Mahkemece, kısmen iptal istenildiği halde 159 ada 6 sayılı parselin tamamı bakımından iptal ve tescile karar verilmesi yönündeki görüşüne katılma olanağı bulunmamaktadır. Dava dilekçesinin kapsamı ve sonuç bölümü gözetildiğinde, davacı 159 ada 6 sayılı parsel içerisinde davalı adına tespit ve tescil edilen kendisine ait bahçe ve içerisinde bulunan ahşap yapılı iki katlı ev bakımından iptal ve tescil isteğinde bulunmuş, davalı ...’da 19.9.2008 günlü yargılama oturumunda bu isteği aynen kabul etmiştir.

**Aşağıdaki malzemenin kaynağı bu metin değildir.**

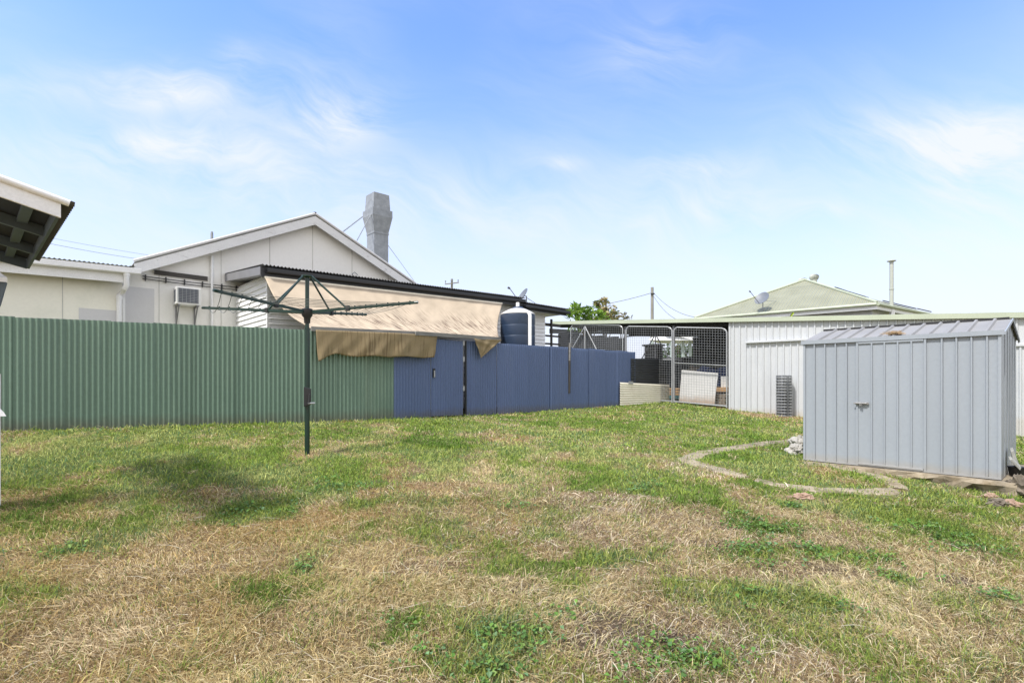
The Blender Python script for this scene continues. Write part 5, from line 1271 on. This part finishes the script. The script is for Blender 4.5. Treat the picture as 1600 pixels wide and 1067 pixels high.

Dava dilekçesi ve davalının beyanı birlikte değerlendirildiğinde ...’nın tüm parsel yönünden davayı kabul ettiğine ilişkin bir beyanı söz konusu değildir. İmzalı beyanında davayı kabul ediyorum şeklindeki ibare taşınmazın tümü açısından değil, davacıya ait bölüme yönelik ve onunla sınırlı olarak davalının davayı kabul ettiği biçiminde yorumlamak ve kabul etmek gerekir. Nitekim temyiz dilekçesine ekli olarak davalı tarafından sunulan krokide kendisine ait yeri yeşile taramış, davacı ...’a ait kısım ise mavi kalemle taranmıştır. Mahkemece keşif yapılmadan zeminde tarafların yerleri ve ortak sınır belirlenip kroki üzerinde teknik bilirkişiye işaret ettirilmeden toplanan deliller ve beyanlar gözetilerek davanın kabulüne karar verilmiş olması usul ve kanuna aykırıdır.
O halde mahkemece yapılacak iş; öncelikle taraflara tanık ve delillerini bildirmeleri için kendilerine süre ve imkan tanınması, yeniden yapılacak keşifte teknik, yerel bilirkişi ve tanıkların HUMK. nun 258 ve 259. maddeleri gereğince keşifte dinlenmesi, taraflar arasındaki ortak sınırın belirlenmesine çalışılması, teknik bilirkişi tarafından kroki üzerinde işaretlettirilmesinin sağlanması, 3194 sayılı İmar Kanunu ve mevzuatı gereğince davacıya ait taşınmazın ifrazının mümkün olup olmadığının Bayındırlık ve İskan İl Müdürlüğünden sorulması, ifrazının mümkün olmadığının bildirilmesi halinde 3402 sayılı Kadastro Kanununun 15/2. maddesi gereğince oranlama yapılmak suretiyle paylı mülkiyet şeklinde hüküm kurulmasının düşünülmesi, ondan sonra tüm deliller birlikte değerlendirilerek sonucuna göre bir karar verilmesi gerekirken taşınmazın tümü yönünden karar verilmesi doğru değildir.
Kabul şekline göre de; dava tarihinde kayıt maliki ... olup, ... kayıt malikleri arasında yer almamaktadır. Bu nedenle davanın başlangıçta ...’ya yöneltilmesinde bir isabetsizlik bulunmamaktadır. Gerek olmadığı halde yargılama sırasında mahkemece davanın Cemal’e yöneltilmesi yerinde değildir. Bu bakımından Cemal’e karşı açılan davanın husumet yokluğu nedeniyle reddine karar verilmesi gerekirken bu konuda olumlu veya olumsuz bir karar verilmemiş olması doğu değildir.
Davalı ...’ın temyiz itirazları bu bakımdan yerinde olduğundan kabulü ile usul ve kanuna aykırı olan yerel mahkeme hükmünün açıklanan nedenlerle ve HUMK.nun 428.maddesi uyarınca BOZULMASINA ve 40,50 TL peşin harcın istek halinde temyiz eden davalıya iadesine 31.05.2010 tarihinde oybirliğiyle karar verildi.